Cocaine is back in Corradino Prison.

As normally is the case, when a prisoner is caught red-handed with drugs or has committed some other infringement the individual is brought before the disciplinary board. This is what happened recently when three prisoners were found positive for cocaine. They were brought in front of the disciplinary board and the board decided to penalise them with 28 days of remission. This means that while prisoners are entitled to 28 days’ remission deducted from their prison sentence subject to good behaviour. In this particular case, this means that these prisoners lost their 28 days of remission because of bad conduct.

As a result of the case in question, a meeting was held between the authorities and Corradino’s big shots.  Attending was also the Commissioner for the Welfare of Prisoners and Development. Am I correct in stating this Commissioner for Welfare of Prisoners began objecting and did not want these three prisoners, caught positive when tested for drugs, to be penalised and made to forfeit 28 days of remission? Indeed, he wanted restitution to be made to some prisoners who had lost ‘remissions’.  

During the time of Col. Alex Dalli’s tenure and even before, this was the usual price to pay when caught with dope or tested positive; forfeiture of 28 days remission. It has to be said that many of the prison officials are unhappy under the current prison administration for they are witnessing a serious regression. 

It has to be noted that the Commissioner for the Welfare of Prisoners and Development is independent of the Prison Agency – as the law stipulates today – but this site has learned that nowadays the Commissioner is spending all his time in the office of the Director of Prisons and that it is now the former who is the true director and not Mr. Brincau.

Here I would ask the Prison Authorities whether it is true that there have been instances where the Commissioner for the Welfare and Development of Prisoners tried to influence the Disciplinary Board to restitute ‘remissions’ to certain prisoners who because of bad behaviour had forfeited remissions?

Why is it that the Commissioner of Welfare for Prisoners has all this interest to interfere in the actual disciplinary decisions taken by those who are meant to be running the prison?  
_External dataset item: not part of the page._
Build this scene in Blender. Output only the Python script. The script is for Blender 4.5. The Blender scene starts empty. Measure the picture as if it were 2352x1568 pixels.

As a psychiatric nurse of long-standing, he is interfering beyond his remit even ‘if he specializes in psychological trauma related to criminal acts’ (Times of Malta Dec 18, 2021). Perhaps it would be appropriate for one and all to stick to doing what they do best and not enter spheres for which they have no leanings because, as we are seeing, instead of improvements we are witnessing more confusion and no progress whatsoever.